_GIVEN PROBLEM_.
Set down all of the data that follows word for word, without the images.
--- START DATASET ENTRIES ---
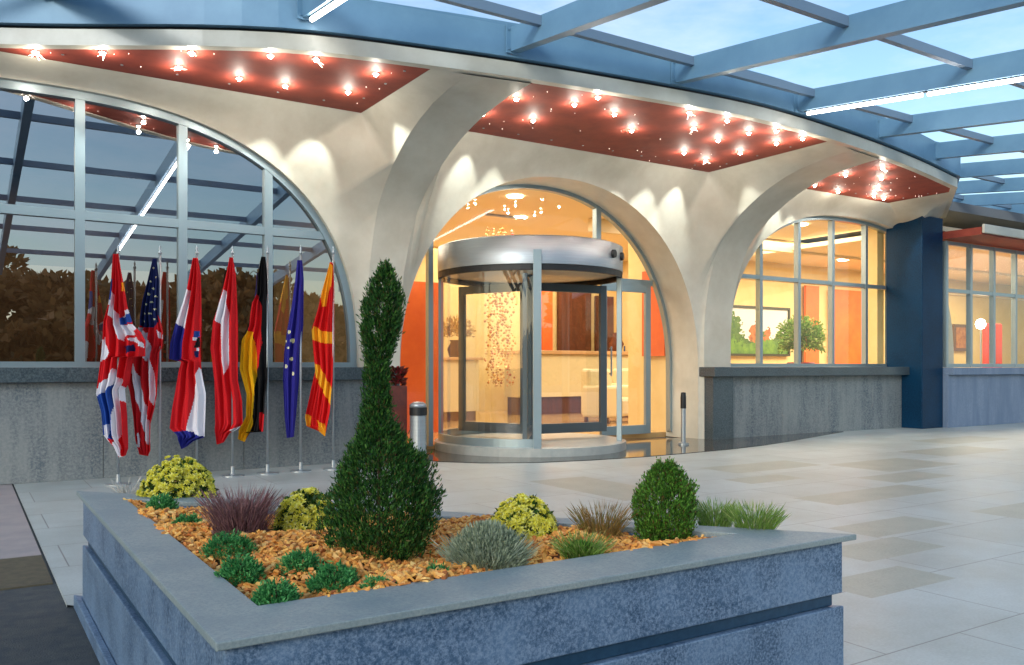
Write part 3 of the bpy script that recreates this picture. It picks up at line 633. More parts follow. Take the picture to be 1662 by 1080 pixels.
b = MB(); Mx = Matrix.Rotation(toc + R(4), 4, 'Z') @ Matrix.Translation((DR + .045, 0, 0)); b.box(-.015, -.045, .10, .02, .045, 2.28, M=Mx); b.build('front_mullion', M_ALU, rv, bevel=.003)
def curved_glass(a0, a1, nm='curved_pane'):
    b = MB(); b.lathe([(DR, .2), (DR, 2.09)], n=24, a0=a0, a1=a1); b.build(nm, M_GLASS_D, rv, smooth=True)
    b = MB(); b.lathe([(DR - .02, .11), (DR + .02, .11), (DR + .02, .2), (DR - .02, .2)], n=24, a0=a0, a1=a1); b.build('bottom_rail', M_ALU, rv)
curved_glass(toc + R(-82), toc + R(4)); curved_glass(toc + R(184), toc + R(278 - .1))
# head sensors
for da in (58, 72):
    a_ = toc + R(da); b = MB(); Mx = Matrix.Rotation(a_, 4, 'Z') @ Matrix.Translation((DR + .03, 0, 2.3)) @ Matrix.Rotation(R(90), 4, 'Y')
    b.lathe([(0, .03), (.045, .03), (.05, 0)], n=16); b.v = [tuple(Mx @ Vector(p)) for p in b.v]; b.build('door_sensor', M_BLACK, rv)
b = MB(); b.tube([(0, 0, .11), (0, 0, 2.12)], .04, 12); b.build('centre_shaft', M_GREYM, rv)
for i in range(3):
    ang = toc + R(-3) + i * R(120); Mx = Matrix.Rotation(ang, 4, 'Z'); lf = empty('door_leaf', (0, 0, 0), None, None); lf.parent = rv; lf.rotation_euler.z = ang
    b = MB()
    for x0_, x1_, z0_, z1_ in ((.05, .13, .17, 2.03), (1.0, 1.09, .17, 2.03), (.13, 1.0, .17, .29), (.13, 1.0, 1.93, 2.03)): b.box(x0_, -.025, z0_, x1_, .025, z1_)
    b.build('leaf_frame', M_GREYM, lf, bevel=.003); b = MB(); b.box(.13, -.004, .29, 1.0, .004, 1.93); b.build('leaf_pane', M_GLASS_D, lf)
# freestanding portal frame right side panel of drum
b = MB(); b.lathe([(DR - .02, 2.06), (DR + .025, 2.06), (DR + .025, 2.125), (DR - .02, 2.125)], n=64); b.build('head_rail', M_BLACK, rv)

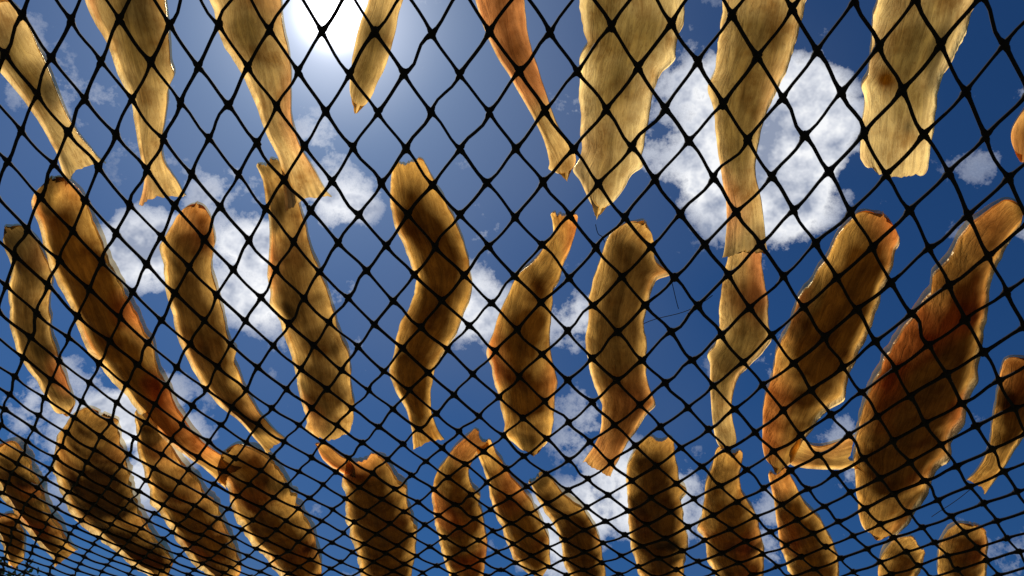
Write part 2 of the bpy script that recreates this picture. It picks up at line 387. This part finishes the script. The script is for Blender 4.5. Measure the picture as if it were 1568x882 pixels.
pole("near_rail",(A0-.05,B0,0),(A1+.05,B0,0),.025,True)
pa=P(150,883);pb=P(930,886)
pole("cross_bar",(pa[0],pa[1],0),(pb[0],pb[1],0),.012,True)
for i,(a,b_) in enumerate(((A0,B0),(A1,B0),(A0,B1),(A1,B1))): pole("post_%d"%(i+1),(a,b_,0),(a,b_,surf(a,b_)-.01),.035)
# ---------------- ground
mesh_obj("ground",[(-900,-900,0),(900,-900,0),(900,900,0),(-900,900,0)],[(0,1,2,3)],[m_ground],False)
# ---------------- trees
def tree(x,y,h,seed):
    global V,Fc
    rnd=random.Random(seed);V=[];Fc=[]
    base=Vector((x,y,0))
    tube([base,base+Vector((.1,0,h*.25)),base+Vector((.0,.15,h*.5)),base+Vector((.15,.1,h*.8))],[.2,.16,.12,.05],9)
    tips=[]
    for i in range(11):
        z=h*rnd.uniform(.35,.75);an=rnd.uniform(0,6.28);L=h*rnd.uniform(.2,.38)
        s=base+Vector((.05,.1,z));e=s+Vector((math.cos(an)*L,math.sin(an)*L,L*rnd.uniform(.3,.9)))
        tube([s,s.lerp(e,.5)+Vector((0,0,.15)),e],[.07,.045,.02],6);tips+= [e,s.lerp(e,.6)]
    tips.append(base+Vector((0,0,h*.9)))
    nb=len(Fc)
    for tp in tips:
        for k in range(200):
            d=Vector((rnd.gauss(0,.42),rnd.gauss(0,.42),rnd.gauss(0,.3)))*(h/6)
            c=tp+d;u=Vector([rnd.uniform(-1,1) for _ in range(3)]).normalized()*.11;w_=Vector([rnd.uniform(-1,1) for _ in range(3)]).normalized().cross(u)*.6
            b0=len(V);V.extend([c-u,c+w_,c+u,c-w_]);Fc.append((b0,b0+1,b0+2,b0+3))
    mesh_obj("tree",V,Fc,[m_bark,m_leaf],False,None,[0]*nb+[1]*(len(Fc)-nb))
tree(-14.5,21,6.2,1);tree(-18.5,20,6.6,2);tree(-11,25,5.6,3);tree(-22,17,6.5,4)
scene.view_settings.view_transform='Standard';scene.view_settings.look='None';scene.view_settings.exposure=0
--- END DATASET ENTRIES ---
_EXPECTED ANSWER_.
Write part 3 of the bpy script that recreates this picture. It picks up at line 633. More parts follow. Take the picture to be 1662 by 1080 pixels.
b = MB(); Mx = Matrix.Rotation(toc + R(4), 4, 'Z') @ Matrix.Translation((DR + .045, 0, 0)); b.box(-.015, -.045, .10, .02, .045, 2.28, M=Mx); b.build('front_mullion', M_ALU, rv, bevel=.003)
def curved_glass(a0, a1, nm='curved_pane'):
    b = MB(); b.lathe([(DR, .2), (DR, 2.09)], n=24, a0=a0, a1=a1); b.build(nm, M_GLASS_D, rv, smooth=True)
    b = MB(); b.lathe([(DR - .02, .11), (DR + .02, .11), (DR + .02, .2), (DR - .02, .2)], n=24, a0=a0, a1=a1); b.build('bottom_rail', M_ALU, rv)
curved_glass(toc + R(-82), toc + R(4)); curved_glass(toc + R(184), toc + R(278 - .1))
# head sensors
for da in (58, 72):
    a_ = toc + R(da); b = MB(); Mx = Matrix.Rotation(a_, 4, 'Z') @ Matrix.Translation((DR + .03, 0, 2.3)) @ Matrix.Rotation(R(90), 4, 'Y')
    b.lathe([(0, .03), (.045, .03), (.05, 0)], n=16); b.v = [tuple(Mx @ Vector(p)) for p in b.v]; b.build('door_sensor', M_BLACK, rv)
b = MB(); b.tube([(0, 0, .11), (0, 0, 2.12)], .04, 12); b.build('centre_shaft', M_GREYM, rv)
for i in range(3):
    ang = toc + R(-3) + i * R(120); Mx = Matrix.Rotation(ang, 4, 'Z'); lf = empty('door_leaf', (0, 0, 0), None, None); lf.parent = rv; lf.rotation_euler.z = ang
    b = MB()
    for x0_, x1_, z0_, z1_ in ((.05, .13, .17, 2.03), (1.0, 1.09, .17, 2.03), (.13, 1.0, .17, .29), (.13, 1.0, 1.93, 2.03)): b.box(x0_, -.025, z0_, x1_, .025, z1_)
    b.build('leaf_frame', M_GREYM, lf, bevel=.003); b = MB(); b.box(.13, -.004, .29, 1.0, .004, 1.93); b.build('leaf_pane', M_GLASS_D, lf)
# freestanding portal frame right side panel of drum
b = MB(); b.lathe([(DR - .02, 2.06), (DR + .025, 2.06), (DR + .025, 2.125), (DR - .02, 2.125)], n=64); b.build('head_rail', M_BLACK, rv)

Write part 2 of the bpy script that recreates this picture. It picks up at line 387. This part finishes the script. The script is for Blender 4.5. Measure the picture as if it were 1568x882 pixels.
pole("near_rail",(A0-.05,B0,0),(A1+.05,B0,0),.025,True)
pa=P(150,883);pb=P(930,886)
pole("cross_bar",(pa[0],pa[1],0),(pb[0],pb[1],0),.012,True)
for i,(a,b_) in enumerate(((A0,B0),(A1,B0),(A0,B1),(A1,B1))): pole("post_%d"%(i+1),(a,b_,0),(a,b_,surf(a,b_)-.01),.035)
# ---------------- ground
mesh_obj("ground",[(-900,-900,0),(900,-900,0),(900,900,0),(-900,900,0)],[(0,1,2,3)],[m_ground],False)
# ---------------- trees
def tree(x,y,h,seed):
    global V,Fc
    rnd=random.Random(seed);V=[];Fc=[]
    base=Vector((x,y,0))
    tube([base,base+Vector((.1,0,h*.25)),base+Vector((.0,.15,h*.5)),base+Vector((.15,.1,h*.8))],[.2,.16,.12,.05],9)
    tips=[]
    for i in range(11):
        z=h*rnd.uniform(.35,.75);an=rnd.uniform(0,6.28);L=h*rnd.uniform(.2,.38)
        s=base+Vector((.05,.1,z));e=s+Vector((math.cos(an)*L,math.sin(an)*L,L*rnd.uniform(.3,.9)))
        tube([s,s.lerp(e,.5)+Vector((0,0,.15)),e],[.07,.045,.02],6);tips+= [e,s.lerp(e,.6)]
    tips.append(base+Vector((0,0,h*.9)))
    nb=len(Fc)
    for tp in tips:
        for k in range(200):
            d=Vector((rnd.gauss(0,.42),rnd.gauss(0,.42),rnd.gauss(0,.3)))*(h/6)
            c=tp+d;u=Vector([rnd.uniform(-1,1) for _ in range(3)]).normalized()*.11;w_=Vector([rnd.uniform(-1,1) for _ in range(3)]).normalized().cross(u)*.6
            b0=len(V);V.extend([c-u,c+w_,c+u,c-w_]);Fc.append((b0,b0+1,b0+2,b0+3))
    mesh_obj("tree",V,Fc,[m_bark,m_leaf],False,None,[0]*nb+[1]*(len(Fc)-nb))
tree(-14.5,21,6.2,1);tree(-18.5,20,6.6,2);tree(-11,25,5.6,3);tree(-22,17,6.5,4)
scene.view_settings.view_transform='Standard';scene.view_settings.look='None';scene.view_settings.exposure=0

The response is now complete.